The Universe of Discourse


Tue, 05 Nov 2019

Octopuses opening jars

A while back a YouTube video was going around titled Octopus Intelligence Experiment Takes an Unexpected Turn. Someone put food in a baby bottle with a screw cap and a rubber nipple. There was a hole drilled in the bottle so that the octopus could reach in to taste the food, but it was not large enough for the food to come out or for the octopus to go in. The idea, I suppose, was that the octopus would figure out how to unscrew the cap.

The “unpexected turn” was that instead of unscrewing the cap, the octopus just ripped the entire nipple out of the bottle.

A still from the video.
The bottle is transparent plastic and the octopus, about the same
size, is behind it, with its arms wrapped around various parts of the
bottle, looking at us.  The orange screw cap that secures the nipple
in place is still screwed to the top of the bottle, but the white
rubber nipple itself is floating away.
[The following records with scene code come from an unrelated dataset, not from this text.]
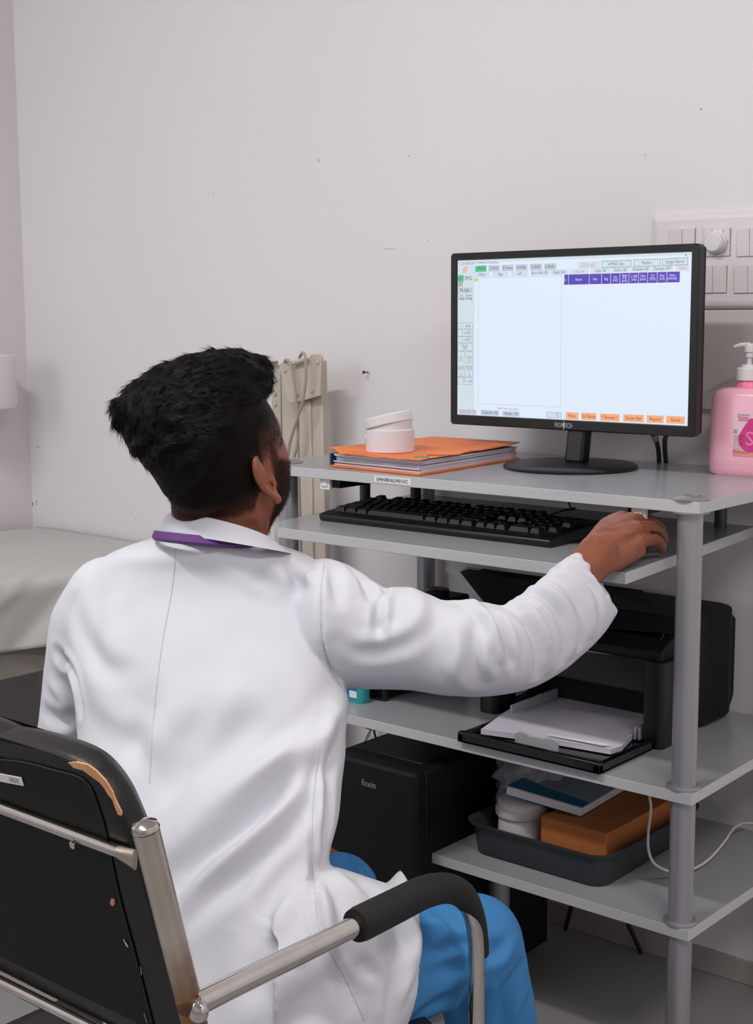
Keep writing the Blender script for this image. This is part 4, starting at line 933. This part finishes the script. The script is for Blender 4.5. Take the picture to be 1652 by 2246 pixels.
chain(hb, [sL, (sL+elL)/2, elL], [.040, .036, .026], 20); chain(hb, [elL, at(330, 1815, D=2.085), at(500, 1845, D=2.045), wrL], [.024, .022, .022, .022], 20)
kR, kL = at(1040, 2070, D=1.86), at(742, 1962, D=1.98)
hR, hL = at(640, 2200, D=1.67), at(500, 2120, D=1.83)
aR, aL = V3((kR[0]+.01, kR[1]+.06, .08)), V3((kL[0]-.02, kL[1]+.02, .08))
for h_, k_, a_ in ((hR, kR, aR), (hL, kL, aL)):
    chain(hb, [h_, (h_+k_)/2, k_], [.070, .055, .040], 20); chain(hb, [k_, (k_*.55+a_*.45), a_], [.04, .04, .030], 20)
    chain(hb, [a_, a_+V3((0, .12, -.055))], [.024, .014], 16)
# hands
def finger(pts, r): chain(hb, pts, r, 16)
mc = {}
kn = [((1364, 1136), 2.105, (1402, 1140), 2.15, (1434, 1152), 2.18, (1446, 1166), 2.20), ((1384, 1141), 2.085, (1422, 1141), 2.13, (1446, 1156), 2.16, (1454, 1170), 2.175),
      ((1396, 1160), 2.055, (1431, 1156), 2.10, (1451, 1170), 2.125, (1457, 1185), 2.14), ((1400, 1190), 2.03, (1433, 1183), 2.07, (1450, 1194), 2.095, (1452, 1206), 2.11)]
frad = [(.0105, .0095, .0085, .0072), (.0105, .0098, .0088, .0074), (.0105, .0095, .0085, .0072), (.0102, .0092, .0082, .0070)]
for (a, da, b, db, c_, dc, d_, dd), r in zip(kn, frad):
    A1, B1, C1, D1_ = at(*a, D=da), at(*b, D=db), at(*c_, D=dc), at(*d_, D=dd)
    finger([A1, B1, C1, D1_], r)
palm0 = wrR+UP*-.004
for j, ((a, da, *_), w_) in enumerate(zip(kn, (.013, .014, .014, .0135))):
    st_ = wrR+ (RT*.0)+UP*(.014-.009*j)+FW*(.012-.008*j)
    chain(hb, [st_, (st_+at(*a, D=da))/2+UP*(.003 if j < 3 else -.004), at(*a, D=da)], [.0185, .0185, w_*.90], 16)
heel = at(1364, 1218, D=2.01); chain(hb, [wrR+UP*-.008, heel, at(1400, 1207, D=2.035)], [.018, .0165, .012], 16)
th0 = at(1330, 1175, D=2.06); finger([th0, at(1360, 1186, D=2.12), at(1395, 1184, D=2.165), at(1425, 1182, D=2.19)], [.016, .0125, .010, .008])
# left hand resting on the left thigh
lhp = at(660, 1880, D=2.02)
chain(hb, [wrL, (wrL+lhp)/2, lhp], [.024, .026, .022], 16)
for j in range(4):
    o_ = V3((0, .0, 0))+FW*(-.024+.016*j)
    finger([lhp+o_, lhp+o_+RT*.028+UP*.004, lhp+o_+RT*.052-UP*.006, lhp+o_+RT*.068-UP*.016], [.010, .0092, .0082, .007])
finger([wrL+RT*.01-FW*.02, wrL+RT*.035-FW*.032, wrL+RT*.055-FW*.034], [.012, .010, .008])
bme = fuse(hb, .0022, 4, .5)
co = getco(bme); no = getno(bme); tr = bvh(bme)
# tendons, wrinkles of the right hand and wrist
co = crease(co, no, tr, [([(1345, 1160), (1375, 1150), (1395, 1150)], .0035, .0012), ([(1345, 1182), (1378, 1170), (1400, 1168)], .0035, .0012), ([(1375, 1185), (1400, 1184)], .004, -.001),
                         ([(1420, 1176), (1432, 1170), (1446, 1173)], .0022, -.0020), ([(1404, 1150), (1420, 1148), (1440, 1160)], .002, -.0014), ([(1312, 1180), (1340, 1200), (1352, 1235)], .003, -.0010),
                         ([(1395, 1195), (1405, 1208), (1398, 1222)], .003, -.0010), ([(1290, 1195), (1320, 1165), (1350, 1165)], .004, -.0012)])
co = crease(co, no, tr, [([(480, 1128), (540, 1150), (590, 1170)], .006, -.0010), ([(565, 1090), (575, 1130), (590, 1170)], .012, .003)])
setco(bme, co)
# skin tone with the cropped hair and beard as pigment
L = co-HC; lx, ly, lz = L@hr, L@hf, L@hu; inhead = np.linalg.norm(L, axis=1) < .17
ee = (lx/.0755)**2+(ly/.097)**2+(lz/.118)**2
earm = (ee > 1.13) & (np.abs(lx) > .055) & (ly < .022) & (ly > -.045) & (lz < .022) & (lz > -.066)
nz_ = np.array([noise.noise(Vector(p*60)) for p in co[inhead]]); nf = np.zeros(len(co)); nf[inhead] = nz_
hl = -.060+2.5*np.clip(ly+.030, 0, .03)+.004*nf                     # lower limit of the scalp hair behind the ear
scalp = sst(-.006, .008, lz-hl)*(ly < .03)
scalp = np.where(ly >= -.005, sst(-.012, .022, lz-.000+.006*nf)*(1-sst(.052, .060, ly-.25*np.clip(lz, 0, .1))), scalp)
scalp = scalp*np.where(ly < 0, .80+.20*sst(0, .035, lz-hl), .86+.14*sst(.02, .05, lz))
beard = sst(-.004, .010, ly-.010-.12*np.clip(-lz-.03, 0, .1))*sst(.0, .012, -lz-.004-.55*np.clip(ly-.03, 0, .1))*(1-.0*lz)
beard *= np.where(lz < -.095, 1-sst(.0, .03, -(ly-.02)), 1)
side = (ly > .004) & (ly < .034) & (lz > -.04)
beard = np.maximum(beard, side*sst(0, .012, ly-.002)*(1-sst(.022, .034, ly))*.9)
dark = np.clip(np.maximum(scalp, beard*.93), 0, 1)*inhead*(~earm)
ca = bme.color_attributes.new('hair_pigment', 'FLOAT_COLOR', 'POINT'); buf = np.ones((len(co), 4), np.float32); buf[:, :3] = dark[:, None]; ca.data.foreach_set('color', buf.ravel())
skin = mat('brown_skin', (140, 80, 56), .45, var=.10, scale=45, bump=.12, bscale=420, sub=.12)
nt = skin.node_tree; bs = nt.nodes['Principled BSDF']; lk = bs.inputs['Base Color'].links[0].from_socket
at_ = nt.nodes.new('ShaderNodeAttribute'); at_.attribute_name = 'hair_pigment'; mx = nt.nodes.new('ShaderNodeMix'); mx.data_type = 'RGBA'
nt.links.new(at_.outputs['Fac'], mx.inputs[0]); nt.links.new(lk, mx.inputs[6]); mx.inputs[7].default_value = (.010, .0065, .0055, 1); nt.links.new(mx.outputs[2], bs.inputs['Base Color'])
ml_ = nt.nodes.new('ShaderNodeMapRange'); nt.links.new(at_.outputs['Fac'], ml_.inputs[0]); ml_.inputs['To Min'].default_value = .45; ml_.inputs['To Max'].default_value = .04; nt.links.new(ml_.outputs[0], bs.inputs['Specular IOR Level'])
m2_ = nt.nodes.new('ShaderNodeMapRange'); nt.links.new(at_.outputs['Fac'], m2_.inputs[0]); m2_.inputs['To Min'].default_value = .12; m2_.inputs['To Max'].default_value = 0; nt.links.new(m2_.outputs[0], bs.inputs['Subsurface Weight'])
person = mesh_obj('person', bme, skin); tag(person, 'man in a white coat seated at the workstation, seen from behind, hand on the mouse', 'person')

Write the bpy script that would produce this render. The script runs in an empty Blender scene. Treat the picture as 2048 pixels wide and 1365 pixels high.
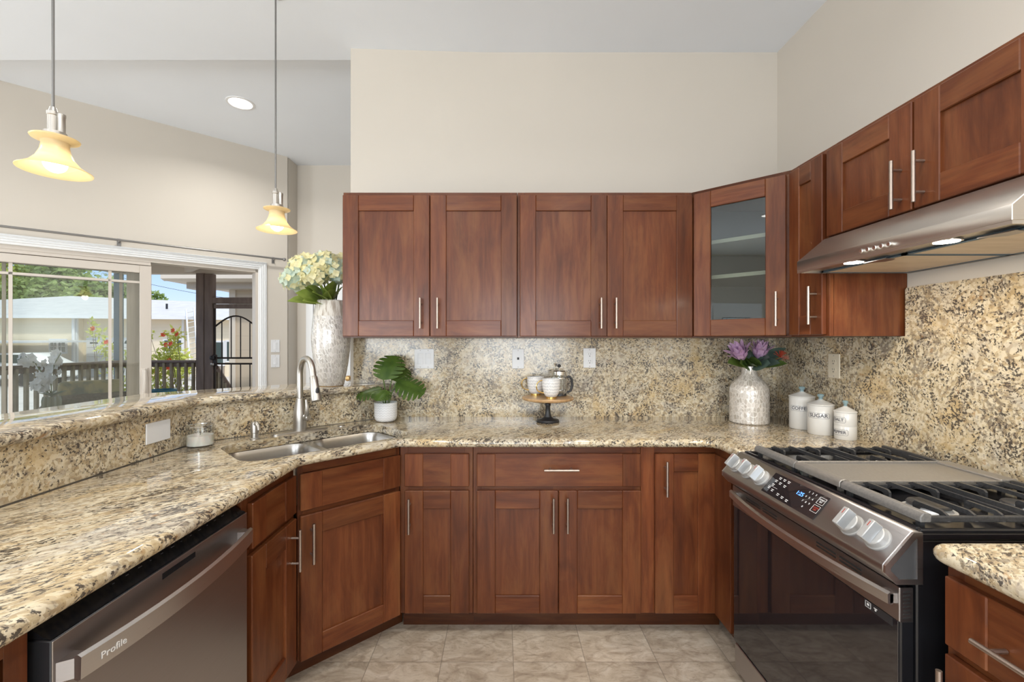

One of the octopus’s arms is
inside the bottle, entering through the large hole previously blocked
by the nipple.

I have mentioned this before but it bears repeating: this outcome should not have been an unexpected turn:

Crabs can be wrested from containers (Pieron, 1911; Schiller, 1948; Cousteau and Diole, 1973) but the results appear to be achieved by chance and there is little indication that the octopus can learn to deal with the situation more efficiently with practice. The animal approaches and struggles with the apparatus until something happens; if it learns anything as a result of its experience it is only to be more persistent and vigorous.

(Martin Wells, Octopus: Physiology and Behaviour of an Advanced Invertebrate (Springer, 1978), page 241.)